The project affects the quality of the habitat and the potential for migration of fish present in the river consequently the project affects the makeup of the fish species present.

  1. Proposed Methodology

Assessing a river for the fish species present is a known methodology.

  1. Level of Effort and Cost

The level of effort and cost will be determined by the methodology that is ultimately used, but is expected to be comparable to that of similar FERC projects of this size.

Fish Passage Study

  1. Goals and Objectives

The goal and objective of the study is to determine the cost to install up and down stream passage at the Great Falls dam.

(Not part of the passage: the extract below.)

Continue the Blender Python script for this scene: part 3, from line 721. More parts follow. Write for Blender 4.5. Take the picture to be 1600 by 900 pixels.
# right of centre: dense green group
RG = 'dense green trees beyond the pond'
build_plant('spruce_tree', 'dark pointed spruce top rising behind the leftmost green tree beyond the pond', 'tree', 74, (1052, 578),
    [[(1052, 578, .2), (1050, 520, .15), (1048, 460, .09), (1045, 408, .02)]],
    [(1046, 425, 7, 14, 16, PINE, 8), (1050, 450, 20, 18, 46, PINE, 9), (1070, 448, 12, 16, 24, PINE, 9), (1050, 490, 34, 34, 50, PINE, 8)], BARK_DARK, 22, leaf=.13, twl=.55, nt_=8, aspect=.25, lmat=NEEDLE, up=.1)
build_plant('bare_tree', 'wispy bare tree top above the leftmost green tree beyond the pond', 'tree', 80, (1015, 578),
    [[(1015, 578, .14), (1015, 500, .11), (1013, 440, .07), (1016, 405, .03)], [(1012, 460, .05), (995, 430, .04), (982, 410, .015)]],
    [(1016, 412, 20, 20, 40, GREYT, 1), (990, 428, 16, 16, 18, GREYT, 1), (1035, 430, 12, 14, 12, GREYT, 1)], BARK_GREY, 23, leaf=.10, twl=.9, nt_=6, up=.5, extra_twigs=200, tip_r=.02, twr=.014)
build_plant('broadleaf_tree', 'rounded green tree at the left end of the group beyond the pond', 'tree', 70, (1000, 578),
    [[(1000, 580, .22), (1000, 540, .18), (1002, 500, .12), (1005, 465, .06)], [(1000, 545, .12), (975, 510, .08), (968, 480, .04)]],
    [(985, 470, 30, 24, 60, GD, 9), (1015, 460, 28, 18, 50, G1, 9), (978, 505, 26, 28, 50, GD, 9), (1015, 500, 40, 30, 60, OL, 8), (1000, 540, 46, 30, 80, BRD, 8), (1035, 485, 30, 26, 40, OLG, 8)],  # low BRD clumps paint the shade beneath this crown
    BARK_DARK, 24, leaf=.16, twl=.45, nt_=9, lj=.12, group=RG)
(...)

  1. Resource Management Goals

Resident salmonids actively migrate during the spring and fall. Downstream passage for resident salmonids would allow fish to seek the best available habitat and food resources. Resident fish should be able return to tributaries upstream of the project to spawn.

  1. Public Interest Considerations

A healthy and wild population of fish is in the best interests of the river and the people of Vermont. Knowing the cost of passage compared to the economic viability of the facility is necessary information if FERC is to meet its responsibility to balance power production with protection of the environment.

  1. Existing Information

According to the PAD there has been no study of the possible costs of fish passage done at this site since the applicant did not feel one was warranted because there are no anadromous fish present in the watershed. This approach limits the focus too narrowly and ignores the need of resident populations of fish.

  1. Project Nexus

If the dam were not present then fish would have access to up and down stream passage.

  1. Proposed Methodology

Estimating costs for installation of fish passage is a known methodology as fish passage studies are a normal part of FERC licensing applications.

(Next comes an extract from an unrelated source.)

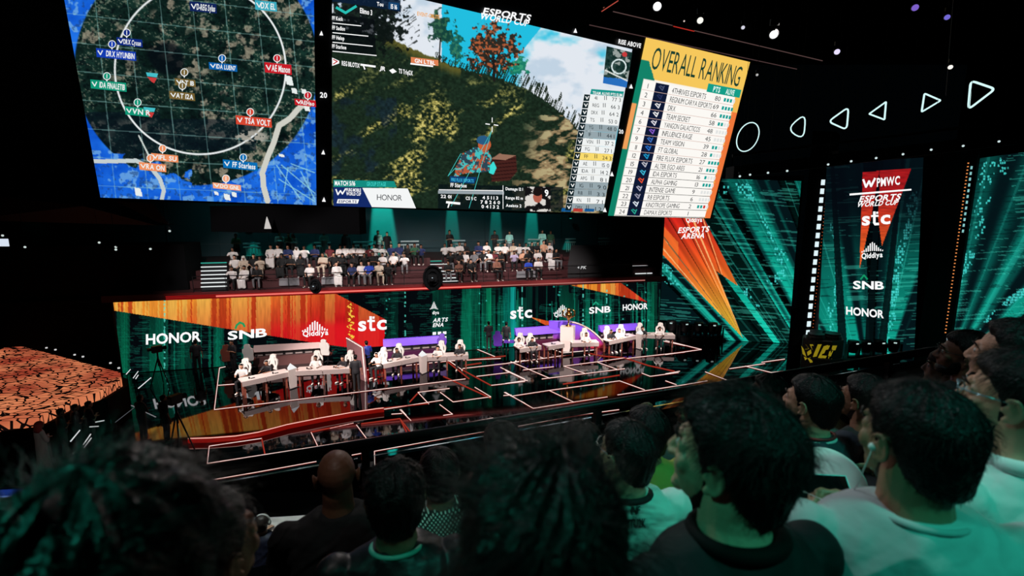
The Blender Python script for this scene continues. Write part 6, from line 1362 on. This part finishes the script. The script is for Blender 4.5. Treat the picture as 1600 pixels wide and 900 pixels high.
def glasses(r, fg, mat, lens=True):
    MH = fg['MH']; m = MB(); m.smooth = True
    for sx in (-1, 1):
        m.tube([MH @ Vector((sx*(.033+.024*math.cos(t)), .104-.010*abs(math.cos(t)), .0+.018*math.sin(t))) for t in [i*math.pi/8 for i in range(16)]], .0018, 6, closed=True)
        m.tube([MH @ Vector(q) for q in ((sx*.057, .096, .006), (sx*.075, .05, .006), (sx*.082, .0, .006), (sx*.08, -.012, -.006))], .002, 6)
    m.tube([MH @ Vector(q) for q in ((-.009, .105, .003), (0, .108, .006), (.009, .105, .003))], .0018, 6); return m.build('glasses', mat, r, False)
cl = lambda n, c, r_=.85, b=.35, s=14: pbr(n, c, r_, bump=b, bscale=s)
BLK = cl('shirt_black', (16, 17, 20)); GH = pbr('hair_greying', (92, 84, 82), .45, bump=.4, bscale=160); BRH = pbr('hair_dark_brown', (9, 7, 7), .33, spec=.45, bump=.35, bscale=160)
a1 = near(180, 915, .50, .25, .2, 'person with tousled dark hair closest to the camera at lower left, out of focus', BLK, 0, htop=.034, hside=.024, strands=2600, slen=.06, amp=.008, seed=11, wild=.02, hairmat=BRH)
b1 = near(322, 858, .95, .1, -.3, 'person with short greying hair and reddish ear at lower left behind the blurred head', cl('jersey_dark_teal', (16, 44, 50)), 0, htop=.016, hside=.010, strands=1200, slen=.03, seed=12, hairmat=GH, srad=.0007)
d_ = near(526, 741, 2.0, .35, .36, 'bald person in plain black top in front of the glass railing', BLK, 2, bald=True, wide=1.12)
e1 = near(618, 776, 1.5, .22, .22, 'person with short curly black hair in black jersey with mint collar', cl('jersey_black_sheen', (14, 22, 26), .45), 1, htop=.018, hside=.010, strands=2600, slen=.022, amp=.006, seed=14, f=16, wild=.012)
collar(e1[0], e1[1], pbr('mint', (70, 190, 170), .6), rad=.0075, zz=.04)
dots = bpy.data.materials.new('dotted_teal_cloth'); dots.use_nodes = True; nt = dots.node_tree; bs = nt.nodes['Principled BSDF']; bs.inputs['Roughness'].default_value = .8; tc = nt.nodes.new('ShaderNodeTexCoord'); mp = nt.nodes.new('ShaderNodeMapping'); mp.inputs['Rotation'].default_value = (0, .785, 0); vm = nt.nodes.new('ShaderNodeVectorMath'); vm.operation = 'SCALE'; vm.inputs[3].default_value = 78; fr_ = nt.nodes.new('ShaderNodeVectorMath'); fr_.operation = 'FRACTION'; sb = nt.nodes.new('ShaderNodeVectorMath'); sb.operation = 'SUBTRACT'; sb.inputs[1].default_value = (.5, .5, .5); ml = nt.nodes.new('ShaderNodeVectorMath'); ml.operation = 'MULTIPLY'; ml.inputs[1].default_value = (1, 0, 1); ln = nt.nodes.new('ShaderNodeVectorMath'); ln.operation = 'LENGTH'; lt = nt.nodes.new('ShaderNodeMath'); lt.operation = 'LESS_THAN'; lt.inputs[1].default_value = .30
for x, y in ((tc.outputs['Object'], mp.inputs[0]), (mp.outputs[0], vm.inputs[0]), (vm.outputs[0], fr_.inputs[0]), (fr_.outputs[0], sb.inputs[0]), (sb.outputs[0], ml.inputs[0]), (ml.outputs[0], ln.inputs[0]), (ln.outputs['Value'], lt.inputs[0])): nt.links.new(x, y)
mx = nt.nodes.new('ShaderNodeMix'); mx.data_type = 'RGBA'; mx.inputs[6].default_value = lin(10, 36, 34); mx.inputs[7].default_value = lin(196, 226, 218); nt.links.new(lt.outputs[0], mx.inputs[0]); nt.links.new(mx.outputs[2], bs.inputs['Base Color'])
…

  1. Level of Effort and Cost

The level of effort and cost will be determined by the methodology that is ultimately used, but is expected to be comparable to that of similar FERC projects of this size.

Recreation Access Study

  1. Goals and Objectives

The goal and objective of the study is to determine what access to the river Vermonters and visitors feel would be appropriate at the facility.

  1. Resource Management Goals

The access to the river at the facility is limited at best. Determining the interest of area residents, their guests and visitors to the area would want is an important consideration. Recreation is a major economic activity in the area and rivers are a big part of that attraction.

  1. Public Interest Considerations

Public use of a public trust resource is at the heart of the FERC review. FERC will need the information of a recreation study to establish conditions for the facility in the new license.

  1. Existing Information

There is little or no existing information about what the wider community wants in terms of access to the river near the facility.

  1. Project Nexus

The project uses a public trust resource to generate value for a limited number of people in the nearby community. The river should be open as much as possible to all Vermonters and visitors.

  1. Proposed Methodology

A survey of sporting and river user groups (fishers, canoeists, swimmers) would provide guidance for FERC in terms of what conditions might apply to the new license.

  1. Level of Effort and Cost

The level of effort and cost will be determined by the methodology that is ultimately used, but is expected to be comparable to that of similar FERC projects of this size.

CRWC thanks FERC for the opportunity to suggest these studies.